** Begin **
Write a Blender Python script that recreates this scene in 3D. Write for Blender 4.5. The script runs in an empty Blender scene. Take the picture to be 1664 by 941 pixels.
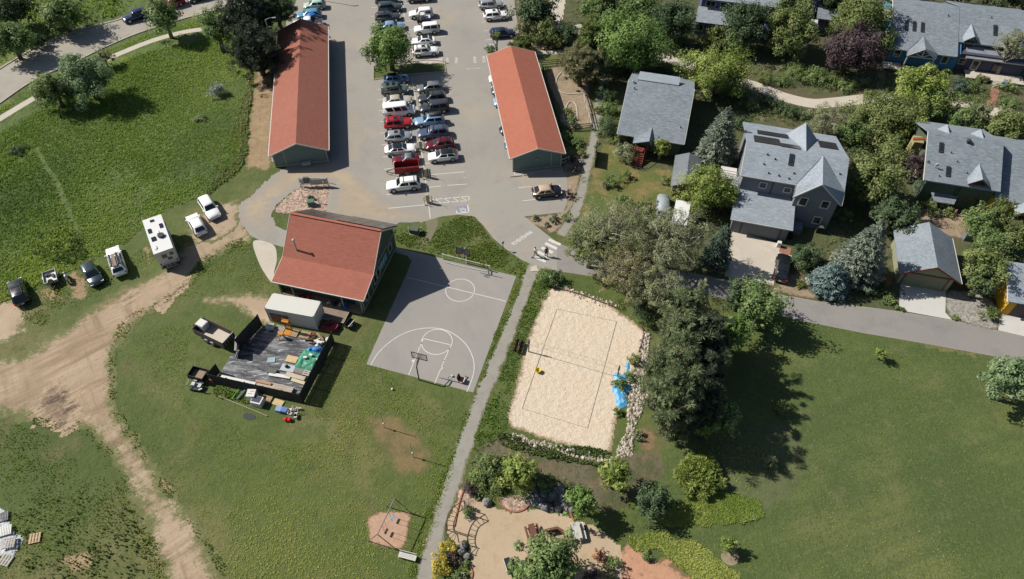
import bpy, math, random
import numpy as np
from mathutils import Vector, Matrix

# ------------------------------------------------------------------ camera, sky, sun, exposure
SC = bpy.context.scene
COL = SC.collection
CAM_H, PITCH, FPX = 68.8, math.radians(50.5), 1145.0
cam_d = bpy.data.cameras.new("camera"); cam = bpy.data.objects.new("camera", cam_d); COL.objects.link(cam)
cam.location = (0, 0, CAM_H); cam.rotation_euler = (math.pi/2 - PITCH, 0, 0)
cam_d.sensor_width = 36; cam_d.lens = 36*FPX/1664; cam_d.clip_start = 0.5; cam_d.clip_end = 3000
SC.camera = cam
SUN_EL = math.radians(42.1); SHADOW_AZ = math.radians(-17.6)       # shadows fall towards this ground direction
world = bpy.data.worlds.new("World"); SC.world = world; world.use_nodes = True
wn = world.node_tree.nodes; wn.clear()
w_out = wn.new("ShaderNodeOutputWorld"); w_bg = wn.new("ShaderNodeBackground"); w_sky = wn.new("ShaderNodeTexSky")
w_sky.sky_type = 'NISHITA'; w_sky.sun_disc = False; w_sky.sun_elevation = SUN_EL
sun_dir = Vector((-math.cos(SHADOW_AZ)*math.cos(SUN_EL), -math.sin(SHADOW_AZ)*math.cos(SUN_EL), math.sin(SUN_EL)))  # towards the sun
w_sky.sun_rotation = math.atan2(sun_dir.x, sun_dir.y)
w_bg.inputs[1].default_value = 0.05
world.node_tree.links.new(w_sky.outputs[0], w_bg.inputs[0]); world.node_tree.links.new(w_bg.outputs[0], w_out.inputs[0])
sun_d = bpy.data.lights.new("sun", 'SUN'); sun = bpy.data.objects.new("sun", sun_d); COL.objects.link(sun)
sun_d.energy = 4.2; sun_d.angle = math.radians(0.53); sun_d.color = (1.0, 0.945, 0.86)
sun.location = (-60, 40, 90); sun.rotation_euler = sun_dir.to_track_quat('Z', 'Y').to_euler()
vs = SC.view_settings; vs.view_transform = 'Standard'; vs.look = 'None'; vs.exposure = 0.68; vs.gamma = 1; vs.use_curve_mapping = False
SC.cycles.max_bounces = 6; SC.cycles.diffuse_bounces = 3; SC.cycles.transparent_max_bounces = 8

# ------------------------------------------------------------------ measuring: where a spot of the photograph lies in the world
def ray(px, py):
    u = (px-832)/FPX; v = -(py-470.5)/FPX
    return Vector((u, math.cos(PITCH)+v*math.sin(PITCH), -math.sin(PITCH)+v*math.cos(PITCH)))
def G(px, py, z=0.0):
    d = ray(px, py); t = (CAM_H-z)/-d.z
    return Vector((d.x*t, d.y*t, z))
def mpp(px, py, z=0.0):                                              # metres per photo pixel there
    d = ray(px, py); return (CAM_H-z)/-d.z/FPX
def heading(a, b, z=0.7):
    A, B = G(*a, z), G(*b, z); return math.atan2(B.y-A.y, B.x-A.x)
R = math.radians
SITE = R(-14.3)                                                      # houses, yard and court share this bearing
LOT = R(9.2)                                                         # bearing of the parking bays

# ------------------------------------------------------------------ materials
def lin(c): return tuple(((x/255)/12.92 if x/255 <= .04045 else ((x/255+.055)/1.055)**2.4) for x in c)
def S(r, g, b, k=0.66): return tuple(x*k for x in lin((r, g, b)))
MATS = {}
def mat(name, base, layers=(), rough=.9, bumps=(), metal=0.0, coat=0.0, spec=.35, tint=None, translucent=0.0, edge=None, trans=0.0, alpha=1.0):
    """layers: (colour, scale, lo, hi, amount, kind, stretch(x,y,z), rotation)"""
    if name in MATS: return MATS[name]
    m = bpy.data.materials.new(name); m.use_nodes = True; MATS[name] = m
    nt = m.node_tree; nd = nt.nodes; ln = nt.links
    bs = nd['Principled BSDF']; out = nd['Material Output']
    bs.inputs['Roughness'].default_value = rough; bs.inputs['Metallic'].default_value = metal
    bs.inputs['Specular IOR Level'].default_value = spec; bs.inputs['Coat Weight'].default_value = coat
    bs.inputs['Coat Roughness'].default_value = .06
    bs.inputs['Transmission Weight'].default_value = trans; bs.inputs['Alpha'].default_value = alpha
    tc = nd.new('ShaderNodeTexCoord')
    col = None
    def mix(a, bcol, fac):
        x = nd.new('ShaderNodeMix'); x.data_type = 'RGBA'
        if a is None: x.inputs[6].default_value = (*base, 1)
        else: ln.new(a, x.inputs[6])
        x.inputs[7].default_value = (*bcol, 1)
        if hasattr(fac, 'is_output'): ln.new(fac, x.inputs[0])
        else: x.inputs[0].default_value = fac
        return x.outputs[2]
    def tex(kind, scale, stretch, rot, detail=4):
        mp = nd.new('ShaderNodeMapping'); mp.vector_type = 'TEXTURE'
        mp.inputs['Rotation'].default_value = (0, 0, rot); mp.inputs['Scale'].default_value = tuple(1/max(q, 1e-4) for q in stretch)
        ln.new(tc.outputs['Object'], mp.inputs[0])
        if kind == 'noise':
            t = nd.new('ShaderNodeTexNoise'); t.inputs['Scale'].default_value = scale; t.inputs['Detail'].default_value = detail; o = t.outputs[0]
            t.inputs['Roughness'].default_value = .62
        elif kind == 'cell':
            t = nd.new('ShaderNodeTexVoronoi'); t.inputs['Scale'].default_value = scale
            sp = nd.new('ShaderNodeSeparateColor'); ln.new(t.outputs['Color'], sp.inputs[0]); o = sp.outputs[0]
        elif kind == 'crack':
            wn_ = nd.new('ShaderNodeTexNoise'); wn_.inputs['Scale'].default_value = scale*2.3; wn_.inputs['Detail'].default_value = 3
            ad = nd.new('ShaderNodeVectorMath'); ad.operation = 'MULTIPLY_ADD'
            ln.new(wn_.outputs['Color'], ad.inputs[0]); ad.inputs[1].default_value = (.35/scale,)*3; ln.new(mp.outputs[0], ad.inputs[2])
            ln.new(mp.outputs[0], wn_.inputs['Vector'])
            t = nd.new('ShaderNodeTexVoronoi'); t.feature = 'DISTANCE_TO_EDGE'; t.inputs['Scale'].default_value = scale
            ln.new(ad.outputs[0], t.inputs['Vector']); return t.outputs[0]
        elif kind == 'wave':
            t = nd.new('ShaderNodeTexWave'); t.inputs['Scale'].default_value = scale; t.inputs['Distortion'].default_value = 1.2; o = t.outputs[1]
        elif kind == 'brick':
            t = nd.new('ShaderNodeTexBrick'); t.inputs['Scale'].default_value = scale; t.inputs['Color1'].default_value = (0, 0, 0, 1); t.inputs['Color2'].default_value = (1, 1, 1, 1)
            t.inputs['Mortar'].default_value = (.2, .2, .2, 1); t.inputs['Mortar Size'].default_value = .01; o = t.outputs[0]
        ln.new(mp.outputs[0], t.inputs['Vector']); return o
    for L in layers:
        c_, sc_, lo, hi, am = L[:5]; kind = L[5] if len(L) > 5 else 'noise'; st = L[6] if len(L) > 6 else (1, 1, 1); ro = L[7] if len(L) > 7 else 0
        o = tex(kind, sc_, st, ro)
        mr = nd.new('ShaderNodeMapRange'); mr.inputs[1].default_value = lo; mr.inputs[2].default_value = hi; mr.inputs[4].default_value = am
        ln.new(o, mr.inputs[0]); col = mix(col, c_, mr.outputs[0])
    if edge:                                                          # worn rim of a ground sheet: colour, width
        at = nd.new('ShaderNodeAttribute'); at.attribute_name = 'rim'
        o = tex('noise', 1.3, (1, 1, 1), 0)
        ad = nd.new('ShaderNodeMath'); ad.operation = 'MULTIPLY_ADD'; o2 = tex('noise', 4.5, (1, 1, 1), 0, 3); a2 = nd.new('ShaderNodeMath'); a2.operation = 'MULTIPLY_ADD'; ln.new(o2, a2.inputs[0]); a2.inputs[1].default_value = edge[1]*1.5; ln.new(at.outputs['Fac'], a2.inputs[2])
        ln.new(o, ad.inputs[0]); ad.inputs[1].default_value = edge[1]*1.5; ln.new(a2.outputs[0], ad.inputs[2])
        mr = nd.new('ShaderNodeMapRange'); mr.inputs[1].default_value = edge[1]*1.75; mr.inputs[2].default_value = edge[1]*2.3; mr.inputs[3].default_value = .9; mr.inputs[4].default_value = 0
        ln.new(ad.outputs[0], mr.inputs[0]); col = mix(col, edge[0], mr.outputs[0])
    if tint:                                                          # per-leaf variation: two further colours of the leaves themselves
        at = nd.new('ShaderNodeAttribute'); at.attribute_name = 'tint'
        mr = nd.new('ShaderNodeMapRange'); mr.inputs[1].default_value = .5; mr.inputs[2].default_value = 1.0; ln.new(at.outputs['Fac'], mr.inputs[0])
        col = mix(col, tint[1], mr.outputs[0])
        mr = nd.new('ShaderNodeMapRange'); mr.inputs[1].default_value = .5; mr.inputs[2].default_value = 0.0; ln.new(at.outputs['Fac'], mr.inputs[0])
        col = mix(col, tint[0], mr.outputs[0])
    if col is None: bs.inputs['Base Color'].default_value = (*base, 1)
    else: ln.new(col, bs.inputs['Base Color'])
    prev = None
    for b in bumps:
        sc_, st_, di = b[:3]; kind = b[3] if len(b) > 3 else 'noise'; stx = b[4] if len(b) > 4 else (1, 1, 1); ro = b[5] if len(b) > 5 else 0
        o = tex(kind, sc_, stx, ro)
        bp = nd.new('ShaderNodeBump'); bp.inputs['Strength'].default_value = st_; bp.inputs['Distance'].default_value = di
        ln.new(o, bp.inputs['Height'])
        if prev is not None: ln.new(prev, bp.inputs['Normal'])
        prev = bp.outputs[0]
    if prev is not None: ln.new(prev, bs.inputs['Normal'])
    if translucent:
        tr = nd.new('ShaderNodeBsdfTranslucent')
        if col is None: tr.inputs[0].default_value = (*base, 1)
        else: ln.new(col, tr.inputs[0])
        ms = nd.new('ShaderNodeMixShader'); ms.inputs[0].default_value = translucent
        ln.new(bs.outputs[0], ms.inputs[1]); ln.new(tr.outputs[0], ms.inputs[2]); ln.new(ms.outputs[0], out.inputs[0])
    return m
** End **
# Task to complete
Set the lines above down again, word for word, from the first through the one containing "from mathutils import Vector, Matrix"; pictures excluded.

# Exercise output
Write a Blender Python script that recreates this scene in 3D. Write for Blender 4.5. The script runs in an empty Blender scene. Take the picture to be 1664 by 941 pixels.
import bpy, math, random
import numpy as np
from mathutils import Vector, Matrix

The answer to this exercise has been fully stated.